22 oktober 2022

We waren elkaars beste vrienden. En broeders in het kwaad. Daar lag ik ’s avonds in bed wel over te tobben. Mijn vader kon regelmatig heel pathetisch van zichzelf en de gehele mensheid roepen dat wij alles verbeurd hebbende zondaren waren, hij gebruikte die woorden ironisch. Dat begreep de tienjarige jongen die ik toen was heel goed, al kende ik het woord ironie nog niet. Voor Dirk en mij lag dat anders: wij waren het echt. Natuurlijk had ik het met Dirk nooit over dat getob in bed. Met hem lachte ik om wat we deden. Nog steeds trouwens als het verhaal wordt opgerakeld.
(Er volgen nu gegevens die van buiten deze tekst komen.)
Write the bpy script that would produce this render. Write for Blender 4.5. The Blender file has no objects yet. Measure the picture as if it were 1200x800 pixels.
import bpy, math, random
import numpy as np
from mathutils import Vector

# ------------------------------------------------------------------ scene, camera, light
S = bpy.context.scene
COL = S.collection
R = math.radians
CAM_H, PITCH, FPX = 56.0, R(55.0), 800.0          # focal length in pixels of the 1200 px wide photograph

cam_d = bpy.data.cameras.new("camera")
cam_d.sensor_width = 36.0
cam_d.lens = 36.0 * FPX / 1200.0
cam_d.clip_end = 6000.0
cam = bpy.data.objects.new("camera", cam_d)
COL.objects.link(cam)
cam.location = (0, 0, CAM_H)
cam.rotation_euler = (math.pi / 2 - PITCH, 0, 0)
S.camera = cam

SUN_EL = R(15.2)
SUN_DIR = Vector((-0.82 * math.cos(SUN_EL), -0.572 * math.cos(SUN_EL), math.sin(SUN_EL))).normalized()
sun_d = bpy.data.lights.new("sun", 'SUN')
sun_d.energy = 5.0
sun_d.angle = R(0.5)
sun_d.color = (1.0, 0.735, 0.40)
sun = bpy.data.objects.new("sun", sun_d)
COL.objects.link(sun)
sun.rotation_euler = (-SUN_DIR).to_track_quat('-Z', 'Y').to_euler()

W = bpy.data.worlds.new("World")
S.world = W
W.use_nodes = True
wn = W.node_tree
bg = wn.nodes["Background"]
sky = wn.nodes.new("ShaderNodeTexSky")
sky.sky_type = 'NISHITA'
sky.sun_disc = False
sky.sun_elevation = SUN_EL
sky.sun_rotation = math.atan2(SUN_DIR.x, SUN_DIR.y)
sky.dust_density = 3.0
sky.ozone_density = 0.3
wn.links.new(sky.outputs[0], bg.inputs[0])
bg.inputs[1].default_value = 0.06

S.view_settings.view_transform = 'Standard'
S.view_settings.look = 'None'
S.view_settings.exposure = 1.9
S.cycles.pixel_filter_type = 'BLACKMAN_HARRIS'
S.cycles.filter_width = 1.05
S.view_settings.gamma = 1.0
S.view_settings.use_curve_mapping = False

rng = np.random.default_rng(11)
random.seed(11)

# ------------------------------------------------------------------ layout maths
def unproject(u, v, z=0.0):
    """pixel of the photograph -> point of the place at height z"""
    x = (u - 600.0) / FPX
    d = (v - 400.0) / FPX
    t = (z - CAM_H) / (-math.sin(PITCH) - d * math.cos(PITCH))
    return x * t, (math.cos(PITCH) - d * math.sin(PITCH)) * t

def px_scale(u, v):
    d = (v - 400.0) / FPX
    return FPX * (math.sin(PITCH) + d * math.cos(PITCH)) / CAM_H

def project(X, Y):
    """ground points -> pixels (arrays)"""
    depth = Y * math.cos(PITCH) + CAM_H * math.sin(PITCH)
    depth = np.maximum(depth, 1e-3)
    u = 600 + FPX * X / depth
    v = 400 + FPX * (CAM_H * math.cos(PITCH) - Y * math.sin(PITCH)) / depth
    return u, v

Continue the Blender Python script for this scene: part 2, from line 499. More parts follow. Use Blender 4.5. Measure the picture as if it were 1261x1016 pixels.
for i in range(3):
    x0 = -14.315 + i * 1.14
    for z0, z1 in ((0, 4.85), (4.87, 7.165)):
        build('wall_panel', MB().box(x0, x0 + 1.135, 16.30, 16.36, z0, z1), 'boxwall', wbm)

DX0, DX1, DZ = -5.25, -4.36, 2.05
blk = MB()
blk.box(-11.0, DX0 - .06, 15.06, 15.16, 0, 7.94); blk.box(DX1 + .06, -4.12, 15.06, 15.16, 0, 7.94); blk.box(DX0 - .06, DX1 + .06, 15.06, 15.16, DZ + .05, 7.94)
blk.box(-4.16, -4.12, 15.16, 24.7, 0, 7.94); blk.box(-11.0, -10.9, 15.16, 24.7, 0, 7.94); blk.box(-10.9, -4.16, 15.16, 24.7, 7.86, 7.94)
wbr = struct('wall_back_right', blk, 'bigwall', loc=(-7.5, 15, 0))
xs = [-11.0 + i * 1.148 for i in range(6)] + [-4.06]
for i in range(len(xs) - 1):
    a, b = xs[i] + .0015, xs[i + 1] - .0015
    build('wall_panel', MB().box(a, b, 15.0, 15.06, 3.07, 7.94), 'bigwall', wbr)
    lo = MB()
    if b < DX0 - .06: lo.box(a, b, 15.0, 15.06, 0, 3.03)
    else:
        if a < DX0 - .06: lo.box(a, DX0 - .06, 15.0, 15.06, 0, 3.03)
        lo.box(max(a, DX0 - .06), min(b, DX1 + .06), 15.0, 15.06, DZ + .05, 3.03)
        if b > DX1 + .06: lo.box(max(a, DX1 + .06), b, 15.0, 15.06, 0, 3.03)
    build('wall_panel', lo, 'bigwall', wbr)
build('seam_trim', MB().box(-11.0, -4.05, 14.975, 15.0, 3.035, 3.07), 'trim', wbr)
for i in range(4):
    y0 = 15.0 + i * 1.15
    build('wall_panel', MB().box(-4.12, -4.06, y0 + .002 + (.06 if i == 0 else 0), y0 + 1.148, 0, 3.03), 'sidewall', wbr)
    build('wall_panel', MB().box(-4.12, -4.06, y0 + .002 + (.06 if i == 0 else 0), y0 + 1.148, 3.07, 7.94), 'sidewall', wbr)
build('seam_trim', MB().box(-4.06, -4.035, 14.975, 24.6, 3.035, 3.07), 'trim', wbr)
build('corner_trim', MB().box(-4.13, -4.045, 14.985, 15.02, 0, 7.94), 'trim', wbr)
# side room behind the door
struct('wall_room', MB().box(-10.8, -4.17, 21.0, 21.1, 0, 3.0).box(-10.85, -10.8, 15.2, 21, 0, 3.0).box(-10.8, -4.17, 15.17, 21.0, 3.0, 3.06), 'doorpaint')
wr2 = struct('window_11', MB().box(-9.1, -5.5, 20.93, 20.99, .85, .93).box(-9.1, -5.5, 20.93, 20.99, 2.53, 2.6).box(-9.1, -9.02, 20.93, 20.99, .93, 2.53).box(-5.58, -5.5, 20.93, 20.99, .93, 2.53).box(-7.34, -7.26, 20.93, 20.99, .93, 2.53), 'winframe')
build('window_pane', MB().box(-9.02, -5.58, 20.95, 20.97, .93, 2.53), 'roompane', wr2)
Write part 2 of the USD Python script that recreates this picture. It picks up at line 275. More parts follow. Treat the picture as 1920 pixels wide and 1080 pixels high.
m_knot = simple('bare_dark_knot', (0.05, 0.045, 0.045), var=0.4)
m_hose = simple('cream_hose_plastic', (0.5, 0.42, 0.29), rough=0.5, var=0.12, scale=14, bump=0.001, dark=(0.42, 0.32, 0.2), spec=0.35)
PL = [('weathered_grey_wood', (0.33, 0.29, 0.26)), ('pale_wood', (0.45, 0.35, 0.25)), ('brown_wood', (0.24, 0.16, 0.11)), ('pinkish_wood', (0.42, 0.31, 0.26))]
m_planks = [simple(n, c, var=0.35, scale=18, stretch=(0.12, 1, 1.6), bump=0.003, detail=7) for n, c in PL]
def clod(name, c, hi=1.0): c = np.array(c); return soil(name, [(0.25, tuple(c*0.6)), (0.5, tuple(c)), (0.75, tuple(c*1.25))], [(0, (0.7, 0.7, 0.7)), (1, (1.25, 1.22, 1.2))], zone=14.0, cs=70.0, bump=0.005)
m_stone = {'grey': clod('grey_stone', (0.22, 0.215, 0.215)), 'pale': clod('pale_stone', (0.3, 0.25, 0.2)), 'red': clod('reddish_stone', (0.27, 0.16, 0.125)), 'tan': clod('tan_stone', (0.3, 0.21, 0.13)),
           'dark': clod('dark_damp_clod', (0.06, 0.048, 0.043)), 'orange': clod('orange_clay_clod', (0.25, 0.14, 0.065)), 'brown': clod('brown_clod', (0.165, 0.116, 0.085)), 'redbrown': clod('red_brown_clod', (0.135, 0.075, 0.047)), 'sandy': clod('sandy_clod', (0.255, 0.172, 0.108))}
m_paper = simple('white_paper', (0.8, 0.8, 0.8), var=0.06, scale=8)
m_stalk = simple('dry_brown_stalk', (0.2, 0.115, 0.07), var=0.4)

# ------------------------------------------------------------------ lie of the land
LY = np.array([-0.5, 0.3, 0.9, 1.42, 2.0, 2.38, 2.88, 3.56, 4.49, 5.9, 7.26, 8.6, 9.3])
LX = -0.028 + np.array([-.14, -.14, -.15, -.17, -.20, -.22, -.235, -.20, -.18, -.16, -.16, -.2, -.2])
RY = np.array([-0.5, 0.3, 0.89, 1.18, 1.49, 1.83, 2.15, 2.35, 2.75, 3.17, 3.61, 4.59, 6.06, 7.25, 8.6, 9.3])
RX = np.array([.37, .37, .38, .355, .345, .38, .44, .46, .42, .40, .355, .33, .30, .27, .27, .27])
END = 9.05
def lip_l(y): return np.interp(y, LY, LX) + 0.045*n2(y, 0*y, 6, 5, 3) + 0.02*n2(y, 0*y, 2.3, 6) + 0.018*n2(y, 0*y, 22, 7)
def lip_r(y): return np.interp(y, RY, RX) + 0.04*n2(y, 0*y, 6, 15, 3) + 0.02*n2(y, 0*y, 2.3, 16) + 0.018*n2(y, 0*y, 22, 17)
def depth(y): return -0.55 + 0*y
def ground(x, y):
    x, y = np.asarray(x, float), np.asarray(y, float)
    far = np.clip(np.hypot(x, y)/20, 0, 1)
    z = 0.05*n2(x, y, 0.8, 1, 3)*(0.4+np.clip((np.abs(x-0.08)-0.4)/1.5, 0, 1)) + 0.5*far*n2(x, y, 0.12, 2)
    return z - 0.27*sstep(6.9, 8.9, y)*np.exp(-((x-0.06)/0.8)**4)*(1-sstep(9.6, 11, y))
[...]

Zoals afgelopen zomer toen Mente en ik een dagje met Dirk en zijn dierbare door het Westland reden en even stilstonden bij de voormalige scheepswerf van Van Waveren. Vandaar hadden we zicht op allerlei tuinderijen waar ik als kind geregeld kwam. Nu was het braakliggend land. We zagen het huis van Leo en Pleunie Tanke, maar in mijn kinderjaren waren het nog onze buren aan de uitloper van de Choorstraat.
Pleunie rookte veel. Heel veel. En altijd Miller sigaretten die ze kocht in de sigarenwinkel van Daam de Bruijn een paar honderd meter meer naar het dorp toe, in diezelfde Choorstraat. Die kocht ze, zei ik, maar ik kan beter zeggen dat ze dat liet doen. Ze hoefde mijn blonde kuifje maar te zien of ze riep of ik even een pakje voor haar wilde halen, of twee. Dat wisselde. Dat ging moeiteloos. Bij De Bruijn hoefde ik alleen maar één of twee te zeggen en dan legde hij het gevraagde aantal doosjes met Millersigaretten voor me op de toonbank. Vervolgens pakte hij een langwerpig kasboek en noteerde daarin de bestelling van mevrouw Tanke. Dirk ging natuurlijk vaak mee, we trokken nu eenmaal altijd met elkaar op.
Het zal spontaan gegaan zijn dat we op een keer twee zeiden tegen Daam de Bruijn terwijl Pleunie Tanke om maar één pakje had gevraagd. De gevraagde bestelling leverden we af bij de buurvrouw, het andere pakje verstopten we in een steunbeer van het oude muurtje in de poort. Je kon daar wat stenen uit trekken en trof dan een holte aan waarin ik wel vaker een kostbaarheid liet verdwijnen.
De sigaretten moesten wel gerookt worden. Daar zijn ze voor. Dat moest gebeuren zonder dat iemand het zag, al zou het ook wel stoer zijn om al rokend door iemand gezien te worden, maar dan iemand buiten de kring van familie, buren, vrienden en kennissen. Dat bracht ons naar een bunker tussen Monster en ‘s- Gravenzande.
De eerste heftige hoestbui leerde me dat je maar beter heel voorzichtig kon inademen en nog liever blies ik zachtjes op een brandende sigaret.
De steunbeer was niet zo’n goede plek, bleek al snel. De sigaretten werden er vochtig en daarom stopte ik die in de oude klok in mijn hut.
Een volgende keer liepen we bij De Bruijn binnen om een pakje Miller te halen zonder dat buurvrouw Tanke daarom had gevraagd.
We zochten toen ook wat meer het gevaar op, door op woensdagmiddag in het poortje te gaan staan roken, bij de achtertuin van de buren. Bij ons was niemand thuis en bij de buren blijkbaar ook niet.
Eén keer heeft iemand ons daar gezien. Ireen nog wel, het buurmeisje. Hoe we aan de sigaretten waren gekomen, vertelden we niet, maar wel zeiden we dat ze haar kop moest houden over dat roken van ons. Zoiets begrijpen meisjes van acht meteen.
Later gaven wij ons weer over aan ander kwaad.